On 10/17/2022 10:37, Hans de Goede wrote:
Hi,
On 10/17/22 17:20, Jorge Lopez wrote:
Hi Hans,
On Mon, Oct 17, 2022 at 9:37 AM Hans de Goede <hdegoede@xxxxxxxxxx> wrote:
Hi,
On 10/17/22 16:29, Limonciello, Mario wrote:
FYI When you submit v3, you don't need to add "new patches on top" for your feedbacks to the new driver, they can roll into the patch introducing hp-cfg. Just make sure you include a changelog under your cut line to indicate you changed these from vX->vY
I suspect that Hans will also want you to split the driver up into smaller bite-size patches to make his review easier as well, but I'll let him advise how he wants it done.

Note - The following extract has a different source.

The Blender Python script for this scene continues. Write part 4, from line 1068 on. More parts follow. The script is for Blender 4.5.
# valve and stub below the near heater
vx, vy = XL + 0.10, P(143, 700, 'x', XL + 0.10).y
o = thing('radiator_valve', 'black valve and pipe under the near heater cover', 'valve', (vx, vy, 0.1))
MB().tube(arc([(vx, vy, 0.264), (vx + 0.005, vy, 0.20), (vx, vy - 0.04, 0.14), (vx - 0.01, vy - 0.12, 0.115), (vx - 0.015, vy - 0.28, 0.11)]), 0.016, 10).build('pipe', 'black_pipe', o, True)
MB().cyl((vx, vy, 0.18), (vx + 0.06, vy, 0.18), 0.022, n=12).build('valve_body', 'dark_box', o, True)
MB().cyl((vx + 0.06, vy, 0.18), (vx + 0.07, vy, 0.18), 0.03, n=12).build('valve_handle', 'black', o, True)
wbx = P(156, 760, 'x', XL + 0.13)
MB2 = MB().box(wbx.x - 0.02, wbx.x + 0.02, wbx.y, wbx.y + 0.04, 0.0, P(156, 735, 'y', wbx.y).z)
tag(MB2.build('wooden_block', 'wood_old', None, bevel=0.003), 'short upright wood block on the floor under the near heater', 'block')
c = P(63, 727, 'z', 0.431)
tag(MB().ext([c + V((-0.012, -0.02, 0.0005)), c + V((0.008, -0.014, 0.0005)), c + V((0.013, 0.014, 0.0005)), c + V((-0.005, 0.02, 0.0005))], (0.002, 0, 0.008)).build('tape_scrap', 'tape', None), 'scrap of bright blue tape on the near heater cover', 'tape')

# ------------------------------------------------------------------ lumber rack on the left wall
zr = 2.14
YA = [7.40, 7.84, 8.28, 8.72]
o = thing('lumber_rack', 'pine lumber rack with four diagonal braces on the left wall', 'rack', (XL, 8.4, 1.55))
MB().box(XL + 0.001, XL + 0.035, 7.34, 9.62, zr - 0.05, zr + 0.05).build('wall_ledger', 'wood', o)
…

On 10/17/2022 09:11, Jorge Lopez wrote:
''Hi Mario,
Please see comments to previous source comments.
<snip>
Thanks. If you make this change for v2, I can make the matching change
in fwupd so that if it notices current_value permissions like this that
it shows read only there too.
Submitted the recommended changes for review in v2
Thanks, looks good.
Submitted a patch to improve the friendly display name for
few numbers of attributes associated with ‘Schedule Power-ON.’ BIOS
assign names such ‘Tuesday’ to an attribute. The name is correct, but
it is not descriptive enough for the user. Under those
conditions a portion of the path data value is appended to the attribute
name to create a user-friendly display name.
For instance, the attribute name is ‘Tuesday,’ and the display name
value is ‘Schedule Power-ON – Tuesday’
Looks good
Presumably if this is going into it's own directory you should move all
platform-x86 HP drivers to this directory earlier in the series too.
The other drivers named HP-WMI and HP_ACCEL were written by third
party members and not by HP. It is for this reason and because of
the number of files, only hp-bioscfg was placed in a separate
directory. Let me know If my reasoning is not valid enough and I
will keep the files in a separate directory and move the selection to
the main list. In addition, Moving HP-WMI and HP_ACCEL drivers
from x86 directories fall outside of the scope of these changes,
Correct?
There is no distinction who writes a driver. I think either you keep this driver in the root of drivers/platform/x86 or you put all the HP drivers in drivers/platform/x86/hp.
I think if you're going to put this driver in the sub-directory "hp", then the first patch in this series should be to move those drivers to that sub-directory. The second patch should be to introduce your new driver.
I see this driver has a lot of separate files, so what should happen here IMHO is:
1. a preparation patch adding a hp subdir moving the existing hp drivers there
This will be a separate patch but not an obstacle to gain approval of
hp-bioscfg driver, correct?
Right, this is just shuffling things around a bit because as we get
more and more drivers having them all in one dir becomes a bit
unwieldly.
The AMD drivers just underwent this very recently too, as did Intel
about 6 months before. If you want an example of what they did you can
use this to reference the AMD one:
https://github.com/torvalds/linux/commit/ef233eafe5adc54ddc39a1b6cc483dddc744bf97
2. but this driver in a subdir of the hp subdir, so put all its files under:
drivers/platform/x86/hp/hp-bioscfg
so as to keep the files together and separate from other hp drivers.
Can you please clarify..
Do I need to start a new review with only two patches described earlier?
1. a preparation patch adding a hp subdir moving the existing hp drivers there
2. Squash (current version v1 and v2 changes) into one
Ah, no, splitting step 2 as you did into multiple patches is fine,
reviewing multiple small patches typically also is easier. So keeping
the addition of the hp-bioscfg split into multiple patches is good.
The split right now is along changes requested on v1 -> v2 rather than
along making the driver into functional pieces.
The point which I was trying to make is to put all the files
for hp-bioscfg in their own sub-sub-dir and not mix them with
the other driver files in a single hp dir.